December 11, 2011 (JUBA) - South Sudan on Sunday said it is exploring new alternative routes for oil export in East Africa due to the difficulties in continuing to use the port in neighbouring Sudan.

- Oil production in South Sudan (AFP)
“We are still open to negotiating with Sudan but we are also exploring ways to construct a new pipeline to one of the East Africa countries, because Sudan is demanding unaffordable charges,” Elizabeth James Bol, the deputy minister of petroleum and mining, told reporters on Sunday.
She explained that her ministry is planning, with oil companies operating in South Sudan, a new route.
A team of experts from the ministry has been sent to Uganda and will continue to Kenya and Ethiopia to identify a suitable pipeline location.
South Sudan has been at loggerheads with the Khartoum-based government over oil since the country split in July. Sudan demands a transit fee of US$32 per barrel – tens times the international standard - while the South offers to pay US$0.41.

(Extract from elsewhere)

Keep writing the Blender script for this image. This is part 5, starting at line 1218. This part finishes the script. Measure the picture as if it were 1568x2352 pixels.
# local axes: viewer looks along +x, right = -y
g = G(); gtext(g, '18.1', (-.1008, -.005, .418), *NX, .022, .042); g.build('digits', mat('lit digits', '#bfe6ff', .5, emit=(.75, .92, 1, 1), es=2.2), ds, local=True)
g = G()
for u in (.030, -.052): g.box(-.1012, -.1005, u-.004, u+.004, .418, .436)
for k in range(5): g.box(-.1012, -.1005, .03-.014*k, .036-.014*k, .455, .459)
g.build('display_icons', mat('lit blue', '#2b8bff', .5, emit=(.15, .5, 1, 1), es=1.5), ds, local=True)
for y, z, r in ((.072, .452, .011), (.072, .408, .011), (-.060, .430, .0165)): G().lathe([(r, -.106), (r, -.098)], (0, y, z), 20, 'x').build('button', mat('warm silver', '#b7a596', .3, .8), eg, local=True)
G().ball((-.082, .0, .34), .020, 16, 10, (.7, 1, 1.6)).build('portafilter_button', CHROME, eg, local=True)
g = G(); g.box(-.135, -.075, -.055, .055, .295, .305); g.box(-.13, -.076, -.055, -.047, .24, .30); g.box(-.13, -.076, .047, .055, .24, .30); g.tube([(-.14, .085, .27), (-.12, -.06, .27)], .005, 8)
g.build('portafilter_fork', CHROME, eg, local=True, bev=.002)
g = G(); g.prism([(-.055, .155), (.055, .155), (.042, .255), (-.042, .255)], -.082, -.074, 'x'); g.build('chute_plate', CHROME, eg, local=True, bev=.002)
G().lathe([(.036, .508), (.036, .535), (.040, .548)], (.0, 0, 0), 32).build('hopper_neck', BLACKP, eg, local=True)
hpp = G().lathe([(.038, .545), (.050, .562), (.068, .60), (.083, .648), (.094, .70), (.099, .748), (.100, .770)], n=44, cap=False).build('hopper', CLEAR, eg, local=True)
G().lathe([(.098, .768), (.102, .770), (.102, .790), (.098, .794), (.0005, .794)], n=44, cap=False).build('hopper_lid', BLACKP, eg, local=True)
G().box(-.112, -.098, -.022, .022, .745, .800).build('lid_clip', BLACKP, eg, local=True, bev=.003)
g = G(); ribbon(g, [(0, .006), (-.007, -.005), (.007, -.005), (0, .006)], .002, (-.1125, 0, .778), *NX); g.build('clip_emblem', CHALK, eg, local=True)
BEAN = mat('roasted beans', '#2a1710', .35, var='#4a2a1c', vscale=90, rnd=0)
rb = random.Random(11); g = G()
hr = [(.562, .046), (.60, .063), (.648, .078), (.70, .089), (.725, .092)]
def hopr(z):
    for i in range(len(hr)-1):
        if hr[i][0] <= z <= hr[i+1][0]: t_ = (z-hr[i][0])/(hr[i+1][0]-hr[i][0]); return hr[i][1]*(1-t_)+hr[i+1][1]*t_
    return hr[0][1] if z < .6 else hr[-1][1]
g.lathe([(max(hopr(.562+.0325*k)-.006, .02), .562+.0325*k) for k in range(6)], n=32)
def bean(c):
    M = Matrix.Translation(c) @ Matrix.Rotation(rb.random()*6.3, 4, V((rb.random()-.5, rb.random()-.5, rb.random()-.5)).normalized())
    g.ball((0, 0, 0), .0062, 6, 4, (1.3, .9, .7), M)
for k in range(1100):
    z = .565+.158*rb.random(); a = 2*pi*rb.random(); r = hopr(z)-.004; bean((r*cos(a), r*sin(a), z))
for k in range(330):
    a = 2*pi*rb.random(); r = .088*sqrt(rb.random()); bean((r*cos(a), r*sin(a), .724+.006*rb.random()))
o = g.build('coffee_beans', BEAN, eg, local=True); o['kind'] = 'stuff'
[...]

In November, Khartoum announced it had stopped exports of South Sudanese crude oil to the international markets through Port Sudan on the Red Sea, claiming it has not received US$727 million of accumulated fees for the use of oil infrastructure since the country split. The South claims it has paid its rental fees and Khartoum, with a backdrop of disapproval from China, has since reneged on its threats.
Oil-wealth sharing talks mediated by the AU High Level Implementation Panel under the chair of former South Africa President, Thabo Mbeki, collapsed in November.
A stipulation of the peace agreement which ended more than two decades of Sudanese civil war in 2005 was a resolution on oil-wealth sharing. With the secession of South Sudan in July 2011 these negotiations and other stipulations of the agreement are yet to be actioned.
Oil-wealth is a crucial sticking point as with secession, South Sudan took three quarters of the oil fields which now accounts for the vast majority of its income.
The Government of South Sudan has released a statement confirming reports that Christophe de Margerie, the chief executive of Total, a French oil company working on both sides of the Sudanese border, told a news conference at the World Petroleum Congress in Doha from 4-8 December, that Total may have a solution for South Sudan’s oil.
Margerie said Total is planning a pipeline to export Ugandan oil from Kenya, which could be extended to land-locked South Sudan.
Total has agreed to buy into Ugandan oil blocks holding proved reserves of 1.1 billion barrels and potentially as much as 2.5 billion barrels. The company also holds an oil licence with potential in South Sudan.
Connecting with South Sudan would bring down the capital expenditure for the Ugandan project.
"We say to Uganda as part of our long-term view ’you have to take into consideration what sort of oil can come from neighbour countries to make the pipe less expensive’," said Margerie. He declined to give a timetable for the construction of the pipeline.
He indicated that the Malaysian Petronas and the Chinese National Petroleum Corporation oil companies, already operating in South Sudan, could be interested in the project.
On 10 December rebels operating in Unity state, where much of South Sudan’s oil is drilled, threatened the pipeline scheme claiming that construction in the state must be carried out only with their express permission.